Certo tutte questi intendimenti andranno verificati alla luce di quanto via via si farà effettivamente, ma anche per questo aspetto va sottolineata la presenza nell’ultima pagina del Piano di un “Riquadro. I prossimi passi”, con un programma cha va dal 31 marzo, “Approvazione del DPCM contenente le modalità di verifica dell’attuazione della c.d. clausola di salvaguardia del 34%”, fino al 30 giugno 2020, “Accordo di Partenariato per la programmazione 2021-2027”, che sarà possibile verificare passo dopo passo.

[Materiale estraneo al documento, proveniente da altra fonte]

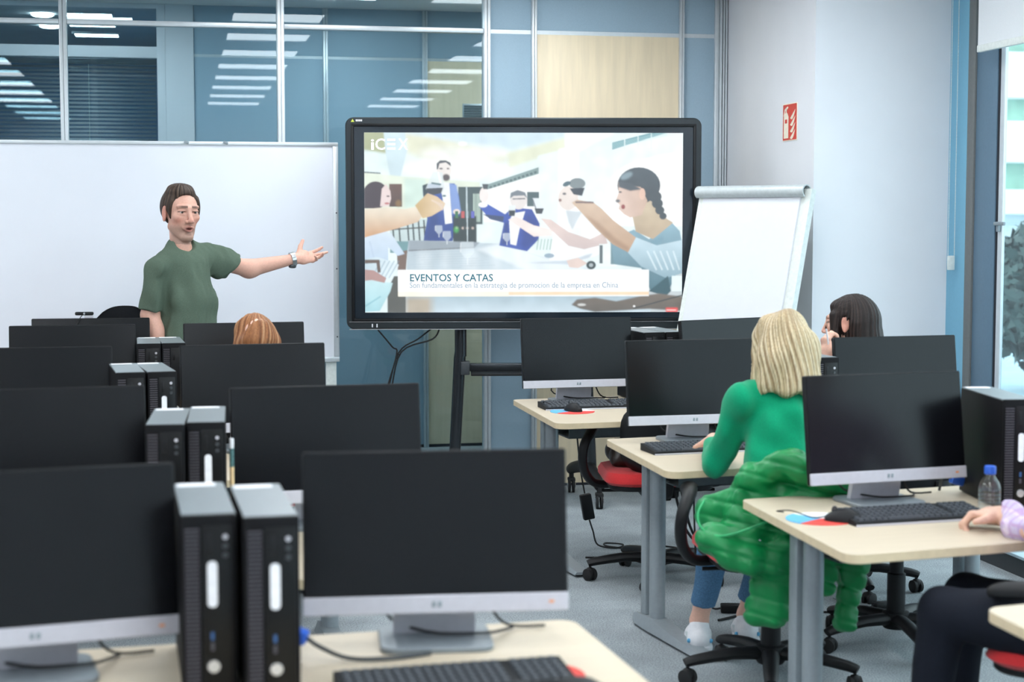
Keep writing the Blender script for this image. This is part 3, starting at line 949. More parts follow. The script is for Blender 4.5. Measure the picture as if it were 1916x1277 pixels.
TVX, TVY, TVZ = 1.855, 8.83, 1.561
tv = thing('interactive_display', 'large black interactive display on a wheeled stand showing a wine tasting slide', 'display', (TVX, TVY, 0), R_(-9.5))
TW, TH = 1.93, 1.147
def xz_prism(mb, out, y0, y1, bev=0.0):
    t = MB().prism(out, 0, y1 - y0, bev)
    return mb.add([(p[0], y1 - p[2], p[1]) for p in t.v], t.f)
fr_ = MB()
xz_prism(fr_, rrect(-TW / 2, TW / 2, TVZ - TH / 2, TVZ + TH / 2, 0.045), 0.0, 0.09, 0.006)
obj('body', fr_, M['tv_frame'], tv)
AW, AH, AZ = 1.727, 0.973, TVZ + 0.005
obj('glass_border', xz_prism(MB(), rrect(-0.92, 0.92, TVZ - 0.515, TVZ + 0.525, 0.01), -0.004, 0.02, 0.002), M['tv_border'], tv)
bar = MB()
for x0, x1, za, zb in ((-0.93, 0.93, TVZ + 0.525, TVZ + 0.54), (-0.93, 0.93, TVZ - 0.53, TVZ - 0.515), (-0.935, -0.92, TVZ - 0.53, TVZ + 0.54), (0.92, 0.935, TVZ - 0.53, TVZ + 0.54)):
    bar.span(x0, x1, -0.010, 0.01, za, zb, 0.002)
obj('touch_bezel', bar, M['black'], tv)
obj('bottom_trim', MB().span(-0.95, 0.95, -0.004, 0.004, TVZ - 0.534, TVZ - 0.531).span(-0.95, 0.95, -0.006, 0.006, TVZ - 0.575, TVZ - 0.571), M['chrome'], tv)
for x in (-0.825, -0.80):
    obj('indicator', MB().box((x, -0.004, TVZ - 0.553), (0.006, 0.006, 0.018)), M['label_white'], tv)
# lit picture: a fine grid that carries the colours
gx = np.linspace(-AW / 2, AW / 2, PW)
gz = np.linspace(AZ + AH / 2, AZ - AH / 2, PH)
GX, GZ = np.meshgrid(gx, gz)
co = np.stack([GX, np.full_like(GX, -0.0055), GZ], -1).reshape(-1, 3)
I = np.arange(PH * PW).reshape(PH, PW)
quads = np.stack([I[:-1, :-1], I[1:, :-1], I[1:, 1:], I[:-1, 1:]], -1).reshape(-1, 4)
def np_mesh(name, co, quads, cols=None, smooth=False):
    me = bpy.data.meshes.new(name)
    me.vertices.add(len(co))
    me.vertices.foreach_set('co', np.ascontiguousarray(co, np.float32).ravel())
    k = quads.shape[1]
    me.loops.add(len(quads) * k)
    me.loops.foreach_set('vertex_index', np.ascontiguousarray(quads, np.int32).ravel())
    me.polygons.add(len(quads))
    me.polygons.foreach_set('loop_start', np.arange(0, len(quads) * k, k, dtype=np.int32))
    if smooth:
        me.polygons.foreach_set('use_smooth', np.ones(len(quads), bool))
    me.update(calc_edges=True)
    if cols is not None:
        at_ = me.color_attributes.new('Col', 'FLOAT_COLOR', 'POINT')
        c4 = np.ones((len(co), 4), np.float32)
        c4[:, :3] = cols
        at_.data.foreach_set('color', c4.ravel())
    return me
sc_ = link_mesh('screen', np_mesh('screen', co, quads, pic_.reshape(-1, 3)), emit('lit_slide', (1, 1, 1), 0.54, 'Col'), tv)
sc_['label'] = 'lit slide of people toasting with wine'

def text_mesh(name, body, size, x, z, m, parent, y=-0.0068, width=None, spacing=1.0, align='LEFT', bold=0.0):
    cu = bpy.data.curves.new(name, 'FONT')
    cu.body = body
    cu.size = size
    cu.space_character = spacing
    cu.align_x = align
    cu.offset = bold
    cu.resolution_u = 3
    tmp = bpy.data.objects.new(name, cu)
    COL.objects.link(tmp)
    bpy.context.view_layer.update()
    me = bpy.data.meshes.new_from_object(tmp.evaluated_get(bpy.context.evaluated_depsgraph_get()))
    bpy.data.objects.remove(tmp)
    xs = [v.co.x for v in me.vertices]
    sx = width / (max(xs) - min(xs)) if width else 1.0
    for v in me.vertices:
        a, b = v.co.x * sx, v.co.y
        v.co = (x + a, y, z + b)
    me.materials.clear()
    return link_mesh(name, me, m, parent)
def tvx(px):
    return (px - 981.5) / 595.0 * AW
def tvz(py):
    return AZ + AH / 2 - (py - 250.4) / 334.6 * AH
M['txt_teal'] = emit('teal_lettering', srgb(28, 92, 108), 0.5)
M['txt_grey'] = emit('grey_lettering', srgb(128, 148, 164), 0.5)
M['txt_white'] = emit('white_lettering', srgb(250, 252, 252), 0.5)
text_mesh('slide_title', 'EVENTOS Y CATAS', 0.055, tvx(767), tvz(526.5), M['txt_teal'], tv, width=tvx(922) - tvx(767), bold=0.0006)
text_mesh('slide_subtitle', 'Son fundamentales en la estrategia de promocion de la empresa en China', 0.044, tvx(767), tvz(539), M['txt_grey'], tv, width=tvx(1158) - tvx(767))
text_mesh('logo_letter', 'i', 0.085, tvx(695), tvz(282), M['txt_white'], tv, width=0.016, bold=0.001)
text_mesh('logo_letter', 'C', 0.085, tvx(704), tvz(282), M['txt_white'], tv, width=0.052, bold=0.001)
text_mesh('logo_letter', 'X', 0.085, tvx(748), tvz(282), M['txt_white'], tv, width=0.052, bold=0.001)
e_ = MB()
for k in range(3):
    e_.span(tvx(727), tvx(742), -0.0072, -0.0066, tvz(282) + k * 0.0235, tvz(282) + k * 0.0235 + 0.011)
obj('logo_letter', e_, M['txt_white'], tv, smooth=False)
# maker's mark on the frame
lm = MB()
lm.add([(-0.935, -0.001, TVZ + 0.548), (-0.915, -0.001, TVZ + 0.548), (-0.925, -0.001, TVZ + 0.564)], [(0, 1, 2)])
obj('frame_mark', lm, mat('mark_lime', srgb(196, 205, 70), 0.5), tv, smooth=False)
fl_ = MB()
for k in range(4):
    fl_.span(-0.908 + k * 0.009, -0.901 + k * 0.009, -0.0012, 0.0, TVZ + 0.551, TVZ + 0.561, 0.0005)
obj('frame_lettering', fl_, M['label_white'], tv)
# wheeled stand
def local_tv(p):
    a = R_(9.5)
    x, y = p[0] - TVX, p[1] - TVY
    return (x * math.cos(a) - y * math.sin(a), x * math.sin(a) + y * math.cos(a), p[2])
for s in (-1, 1):
    mb = MB().tube([(s * 0.345, 0.13, TVZ + 0.3), (s * 0.345, 0.13, 0.90), (s * 0.35, 0.135, 0.82), (s * 0.385, 0.17, 0.17)], [0.028, 0.028, 0.028, 0.026], 14, smooth=3, flat=(0.95, 1.2))
    obj('stand_pole', mb, M['pole'], tv)
    obj('wall_bracket', MB().span(s * 0.345 - 0.03, s * 0.345 + 0.03, 0.091, 0.125, TVZ - 0.3, TVZ + 0.3, 0.004), M['black'], tv)
    F0, F1 = np.array([s * 0.415, -0.05, 0.0]), np.array([s * 0.295, 0.52, 0.0])
    fp = lambda t, z: F0 + (F1 - F0) * t + np.array([0, 0, z])
    ft = obj('stand_foot', MB().tube([fp(0.0, 0.125), fp(0.12, 0.15), fp(0.3, 0.19), fp(0.5, 0.195), fp(0.85, 0.16), fp(1.0, 0.135)], [0.03, 0.034, 0.036, 0.036, 0.034, 0.03], 12, smooth=3), M['black'], tv)
    for t_ in (0.02, 0.98):
        cx_, y, _ = fp(t_, 0)
        c_ = MB()
        c_.lathe([(0.014, 0.08), (0.014, 0.14)], 10, (cx_, y, 0.0))
        c_.span(cx_ - 0.022, cx_ + 0.022, y - 0.03, y + 0.03, 0.066, 0.088, 0.006)
        for q in (-1, 1):
            c_.lathe([(0.02, -0.009), (0.043, -0.006), (0.043, 0.006), (0.02, 0.009)], 18, (cx_ + q * 0.012, y, 0.043), Matrix.Rotation(R_(90), 3, 'Y'))
        obj('caster', c_, M['rubber'], ft)
        h_ = MB()
        for q in (-1, 1):
            h_.lathe([(0.018, -0.003), (0.010, 0.003)], 12, (cx_ + q * 0.0225, y, 0.043), Matrix.Rotation(R_(90 * q), 3, 'Y'))
        obj('caster_hub', h_, M['chrome'], ft)
cb = MB().span(-0.3, 0.3, 0.11, 0.15, 0.745, 0.79, 0.006)
obj('crossbar', cb, M['pole'], tv)
obj('shelf', MB().span(-0.29, 0.29, -0.06, 0.13, 0.736, 0.748, 0.003), M['black'], tv)
for s in (-1, 1):
    obj('crossbar_clamp', MB().box((s * 0.32, 0.12, 0.765), (0.05, 0.07, 0.075), None, 0.006), M['dark_grey'], tv)
for k, (a, b, c, d) in enumerate((((-0.795, 0.0, 0.985), (-0.72, 0.03, 0.89), (-0.695, 0.04, 0.85), (-0.80, 0.06, 0.42)),
                                  ((-0.50, 0.06, 0.99), (-0.58, 0.05, 0.93), (-0.685, 0.045, 0.855), (-0.79, 0.06, 0.42)),
                                  ((-0.46, 0.06, 0.99), (-0.50, 0.04, 0.93), (-0.67, 0.045, 0.86), (-0.77, 0.06, 0.42)))):
    obj('cable', MB().tube([a, b, c, ((c[0] + d[0]) / 2 - 0.01, 0.05, 0.63), d, (d[0] + 0.1, 0.1, 0.02)], 0.0045, 6, smooth=5), M['rubber'], tv)
obj('cable_tie', MB().box((-0.69, 0.044, 0.85), (0.02, 0.02, 0.008), (0, 0.5, 0)), M['rubber'], tv)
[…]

Detto degli evidenti pregi, potrei ora entrare negli interstizi dei diversi provvedimenti proposti e anche dei soggetti a cui il Piano demanda l’attuazione, aspetti entrambi su cui molto ci sarebbe da discutere. Tuttavia, considerando che questa discussione comunque avverrà, visto anche il metodo dialogante proposto dal Ministro Provenzano, mi limito a fare un’osservazione e ad avanzare una proposta che, se venisse presa in considerazione, colmerebbe una lacuna di non poco conto che a me sembra sia presente nel Piano.
Mi riferisco all’assenza di una “proiezione territoriale del piano”, e uso la stessa terminologia presente nel già richiamato “Progetto ‘80” perché in quella occasione non solo venne messo in evidenza il ruolo essenziale che la componente territoriale ha nel Mezzogiorno, ma vennero disegnati, in uno con l’intero territorio nazionale, due modelli di assetto della circoscrizione meridionale: un “Modello di assetto territoriale attuale A” e una “Proposta di modello programmatico P”, di straordinaria efficacia rappresentativa (come si può verificare consultando il n. 57 di Urbanistica del 1971) e certamente un ingrediente essenziale per la compiutezza di un Piano.
A mio parere, se quel metodo elaborativo venisse riproposto si colmerebbe una lacuna evidente e si aggiungerebbe qualità ed efficacia al “Piano per il Sud”.